"
Class-consciousness--a word often on the lips of our democratic leaders
of today--has held far too much sway over the minds of poets from the
Elizabethan age onwards. Spenser writes his 'Faerie Queene' "to fashion a
gentleman or noble person in virtuous and gentle discipline," and Milton's
audience, fit but few, is composed of scholars whose ears have been
attuned to the harmonies of epic verse from their first lisping of
Virgilian hexameters, or of latter-day Puritans, like John Bright, who
overhear in 'Paradise Lost' the echoes of a faith that once was stalwart.

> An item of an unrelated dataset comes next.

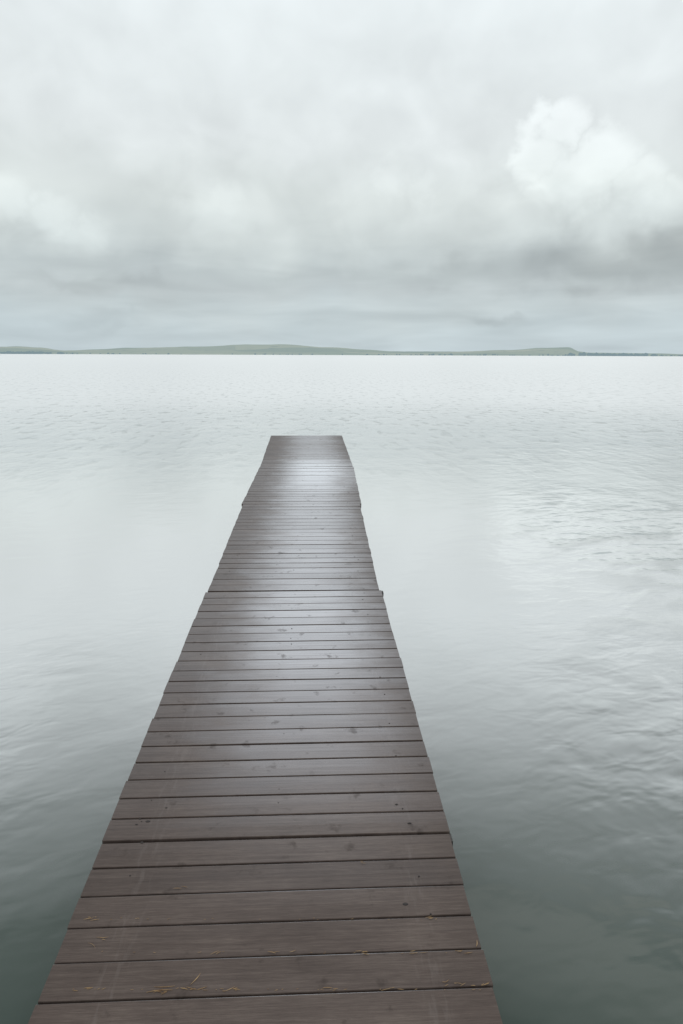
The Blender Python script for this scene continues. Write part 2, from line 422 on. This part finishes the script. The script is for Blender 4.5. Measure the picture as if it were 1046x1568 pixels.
for j in range(NY+1):
    y = 2400 + 900*j/NY; row = []
    for i in range(NX+1):
        x = -3000 + 6000*i/NX
        p = x/(y*.932/1.0)*1045*.975/1.0*0.98 + 523
        f = min(1, j/(NY*.6)); f = f*f*(3-2*f)
        if j > NY*.75: f *= 1-(j-NY*.75)/(NY*.25)*.6
        hgt = 1.1*hp(p)*y/1100*f*(1+.10*noise.noise(Vector((x*.006, y*.004, 0)))) + (noise.noise(Vector((x*.03, y*.02, 3)))*.9 if 0 < j else 0)
        if j == 0: hgt = -.6
        elif j == 1: hgt = max(hgt, 0)+1.2
        row.append(bm.verts.new((x, y + 40*noise.noise(Vector((x*.002, 0, 9))), hgt+2.0*f)))
    grid.append(row)
for j in range(NY):
    for i in range(NX):
        bm.faces.new([grid[j][i], grid[j][i+1], grid[j+1][i+1], grid[j+1][i]])
for f in bm.faces: f.smooth = True
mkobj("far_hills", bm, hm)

bm = bmesh.new()
def tree(x, y, z, r):
    ret = bmesh.ops.create_icosphere(bm, subdivisions=1, radius=r, matrix=Matrix.Translation((x, y, z+r*.6)) @ Matrix.Diagonal((random.uniform(.9, 1.7), 1, random.uniform(.7, 1.2), 1)))
    for vv in ret['verts']: vv.co += Vector((random.uniform(-1, 1), random.uniform(-1, 1), random.uniform(-1, 1)))*r*.25
def px2x(p, y=2385): return (p-523)/1045*y*.975
for (p0, p1, n, rm) in [(0, 95, 60, 5.0), (870, 905, 22, 6.5), (905, 1000, 90, 5.2), (1000, 1060, 30, 3), (560, 880, 60, 3.2), (95, 560, 36, 2.6), (-300, 0, 120, 5), (1060, 1500, 150, 4)]:
    for _ in range(n):
        p = random.uniform(p0, p1); y = random.uniform(2378, 2396) if random.random() < .7 else 2440
        tree(px2x(p, y), y, .5, rm*random.uniform(.5, 1.2))
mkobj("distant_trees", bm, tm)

# ---------------------------------------------------------------- camera
cd = bpy.data.cameras.new("camera"); cam = bpy.data.objects.new("camera", cd); scene.collection.objects.link(cam)
cd.sensor_fit = 'VERTICAL'; cd.sensor_height = 36; cd.lens = 24; cd.clip_start = .05; cd.clip_end = 80000
cam.matrix_world = Matrix.Translation((0, 0, CAMZ)) @ Matrix.Rotation(math.radians(77), 4, 'X') @ Matrix.Rotation(math.radians(.2), 4, 'Z')
scene.camera = cam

But what, it may be asked, of Crabbe, and what of Wordsworth? The former
by his own confession, paints
the cot,
As truth will paint it and as bards will not;
but as we listen to his verse tales we can never forget that it is the
Rev. George Crabbe who is instructing us, or that his pedestal is the
topmost story of his three-decker pulpit at Aldborough. Wordsworth's
sympathy with the lives of the Cumberland peasantry is profound, and the
time is surely not distant when such a poem as 'Michael' will win a place
in the hearts of working men; but it is to be feared that in his own
generation "Mr Wudsworth" served rather--as a warning than an
encouragement to his peasant neighbours.